試合外でのただ単に過ごす(飯を食う/街を歩く/電車に乗る)風景をとことん丁寧に描き、対話のシーンではそのセリフひとつひとつを真正面から見せ、競技シーンはモノの数秒。爆音の足音と動き、表情での描写に徹底する。
シリアスな現実的描写に対して登場人物の漫画的なキャラ立ちのバランスが、それぞれの演技も相まって際立っていた。
浮き沈みのあるシナリオが最後の10秒に凝縮され加速する。
ここ最近のアニメーション映画の中で最も興奮した。

漫画『ひゃくえむ。』 作:魚豊
映画に痺れて原作を再読。
映画を観た時は「結構変わっているところや削られた描写もあるな〜」くらいに思っていたけれど、いざ読み返すと中盤の大改装っぷりに驚いた。
映画はあくまでトガシとコミヤの二人にスポットを当てる事、そして競技自体の短さ/儚さを描く事に注力していたんだなと改めて気付かされる。
原作ではニガミや他部員の陸上に対する向き合い方を群像的に見せてくれるので、100mという距離に魅せられた人たちの話として展開されている。
やはり対話は勿論、映画ではほとんど削られた内面描写での台詞回しが魚豊氏はベラボーに上手い。
登場人物たちが戦うフィールドに読者を引き込み震わす演出がとにかくアツい。
ダイレクトな熱量の大きさはやはり原作が好きかもしれないが、それらの描写を取捨選択/改変してなお原作レベルの熱量をあの濃度で出し切った映画には感服あるのみ。

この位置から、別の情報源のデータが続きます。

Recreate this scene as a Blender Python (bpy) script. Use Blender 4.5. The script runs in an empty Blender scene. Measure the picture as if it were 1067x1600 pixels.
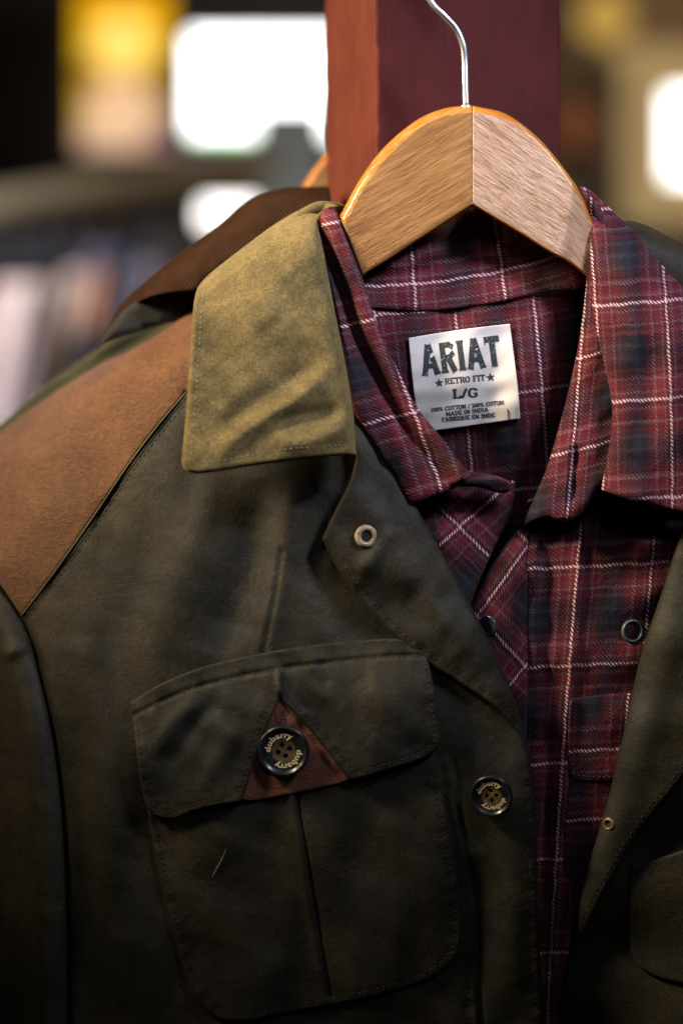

小説『プロジェクト・ヘイル・メアリー』(上・下) 作:アンディ・ウィアー
やっと読めた。
事前情報がない方が楽しく読める本なのでネタバレなしで感想を書くと、とにかくSFとしての魅力が詰まった傑作だったという一言に尽きる。
科学のみに収まらない様々な人文学の要素が折り重なり、物語が心地よく転がっていく痛快さがたまらなかった。
ドラマも充実した物語展開で読ませてくれるし、ただのエンタメSFでは終わらない情報としての快楽も味わえる、楽しい読書ができた。
映画が楽しみです。


まとめ
9月はなんだか楽しくいろいろなコンテンツに触れることが出来た気がする。
ずっと気になっていた『プロジェクト・ヘイル・メアリー』を読み切ることが出来たし、楽しみに構えていた映画もまとめて公開日に見に行ったりすることが出来た。
逆に、友達に進められることで初めてちゃんと読んだ『青野くん』とかは全くチェックしていない作品だったので、おすすめされてよかった。
なんなら正直ちょっと舐めていたところもあったので猛省した。こんなにおもしろいとは。
信頼できる友人からのおすすめは速攻手に取るが吉ですね、本当に。
今月もこんなに面白い作品があって、そしてそれを私に教えてくれる友達がいて本当によかった。
これって無茶苦茶しあわせですね。